If you've been online this week, you've probably seen the discourse about gaming's bloat problem resurface again. Too many hundred-hour open worlds, too many live-service hooks, too many $70 price tags for experiences that feel padded to justify the cost. Into that conversation steps Samson: A Tyndalston Story, the debut game from Liquid Swords, which has just confirmed a launch date of April 8 on PC.
The studio was founded in 2020 by Christofer Sundberg, co-founder of Avalanche Studios and the creative director behind the Just Cause franchise. Sundberg left Avalanche in 2019 after selling the company, telling PC Gamer the studio had shifted from making great games to making great spreadsheets. A non-compete clause kept him on the sidelines for a year, but the pull of game development eventually led him to set up shop in Stockholm with a leaner, more focused team.
Samson puts players in the shoes of Samson McCray, a man drowning in debt in the fictional city of Tyndalston. The core design philosophy is deliberately ruthless: debt grows daily with interest, every task consumes a limited pool of Action Points, and the city tracks your choices. There are no do-overs. As the developer put it in a press release, "every day has a cost" and "standing still makes everything worse."
Small studio, sharp idea
Sundberg has been unusually candid about the realities of building Liquid Swords. The studio, backed by Chinese gaming giant NetEase Games, had to lay off half its staff last year to extend its financial runway into 2026. In an interview ahead of the game's reveal at IGN Fan Fest, Sundberg described the current games industry as being in "a desperate, cowardly and confused state." The subtext is hard to miss: Samson is partly a reaction to an industry he believes has lost its way.
The game's scope reflects that thinking. According to a developer FAQ, the main story runs around 10 hours, with full exploration taking roughly 25 hours. There is no multiplayer, no microtransactions, and no standard weapon loadout. Players instead pick up improvised tools from the environment for brawling, while vehicle combat, each car handcrafted with distinct physics, forms the other pillar of the gameplay. Sundberg has cited gritty 1990s action films as the primary creative reference, aiming for an experience fans can finish over a handful of weekends.
The developer diary on combat and driving released recently gives the clearest look yet at how those systems play out. The footage shows melee combat that leans on momentum and environment over button-mashing spectacle, and car chases where vehicle mass and damage genuinely shift the feel of each encounter.
The $25 question
Let's be real: the price point is doing a lot of heavy lifting here. At $24.99 USD, Samson sits in a deliberately uncomfortable spot for the industry. It is priced below what many would call a typical AA release, and well below the $70-plus asking price that has become standard for major studio titles. Liquid Swords is essentially making an argument that a focused, well-crafted 10-hour experience deserves its own market, separate from the blockbuster tier.
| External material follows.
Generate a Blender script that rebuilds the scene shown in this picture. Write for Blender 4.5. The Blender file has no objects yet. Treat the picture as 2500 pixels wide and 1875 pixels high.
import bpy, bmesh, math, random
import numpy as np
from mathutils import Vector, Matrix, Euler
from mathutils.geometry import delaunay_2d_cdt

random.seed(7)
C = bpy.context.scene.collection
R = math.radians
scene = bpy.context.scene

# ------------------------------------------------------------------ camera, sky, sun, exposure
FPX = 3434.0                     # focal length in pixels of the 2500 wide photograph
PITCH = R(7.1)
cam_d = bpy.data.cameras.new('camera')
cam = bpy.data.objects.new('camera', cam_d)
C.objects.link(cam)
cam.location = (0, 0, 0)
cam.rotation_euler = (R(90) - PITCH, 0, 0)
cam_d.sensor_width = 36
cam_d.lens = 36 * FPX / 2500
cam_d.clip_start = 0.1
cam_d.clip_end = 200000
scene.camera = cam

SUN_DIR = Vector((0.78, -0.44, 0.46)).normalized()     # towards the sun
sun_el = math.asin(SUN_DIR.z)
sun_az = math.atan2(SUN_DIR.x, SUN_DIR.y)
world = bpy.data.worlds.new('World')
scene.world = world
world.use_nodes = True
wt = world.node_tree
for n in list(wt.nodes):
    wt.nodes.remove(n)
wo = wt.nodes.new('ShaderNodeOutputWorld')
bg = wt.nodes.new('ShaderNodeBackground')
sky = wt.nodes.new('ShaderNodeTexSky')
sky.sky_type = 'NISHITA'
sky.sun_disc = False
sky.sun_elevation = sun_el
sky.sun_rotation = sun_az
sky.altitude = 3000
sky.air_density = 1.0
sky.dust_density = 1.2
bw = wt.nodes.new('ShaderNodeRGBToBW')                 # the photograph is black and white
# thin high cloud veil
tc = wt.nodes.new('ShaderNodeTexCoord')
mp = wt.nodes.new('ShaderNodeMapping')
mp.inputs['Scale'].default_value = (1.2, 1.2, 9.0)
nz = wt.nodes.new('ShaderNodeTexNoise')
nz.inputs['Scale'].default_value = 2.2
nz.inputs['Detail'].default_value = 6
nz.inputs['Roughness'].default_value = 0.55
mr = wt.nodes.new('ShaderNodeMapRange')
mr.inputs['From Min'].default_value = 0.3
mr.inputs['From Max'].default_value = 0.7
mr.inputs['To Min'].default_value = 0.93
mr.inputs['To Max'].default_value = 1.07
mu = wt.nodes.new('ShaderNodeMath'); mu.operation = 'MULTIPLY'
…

There is a legitimate counterpoint to the "less is more" framing, though. A shorter, tighter game is only good value if the quality holds up, and debut titles from new studios, even those with experienced leadership, carry real risk. Sundberg's pedigree at Avalanche is undeniable, but Just Cause was built on a very different design philosophy to Samson. The systemic, consequence-driven structure the studio is promising is genuinely hard to get right. Get it wrong and the debt mechanic feels punishing in a frustrating rather than compelling way. Games like Disco Elysium and Hades have shown that smaller, systems-driven titles can punch well above their weight; they have also shown how rarely that alchemy actually works.
For Australian players, there is the usual caveat around USD pricing: at current exchange rates, $24.99 USD translates to roughly $40 AUD on Steam or the Epic Games Store, which is still a reasonable proposition for a curated 10-to-25-hour experience. The game launches as a PC exclusive, with console versions confirmed but no release window announced.
A studio with something to prove
The broader story here is about what happens when a veteran developer genuinely tries to build something smaller on purpose. Sundberg has been emphatic that Liquid Swords is not trying to recreate Avalanche's model. "We don't have to be 500 here in the studio," he told PC Gamer. "We're not here to create funky business models, we're here to create great games."
Whether that conviction translates to a game worth your $40-odd Australian dollars will become clear on April 8. The ambition is credible, the pedigree is real, and the mid-tier price removes some of the sting from the gamble. For a gaming market that genuinely needs alternatives to both the endless live-service grind and the $100-plus collector's edition circus, a sharp, self-contained noir brawler that knows exactly what it wants to be is at least a proposition worth watching.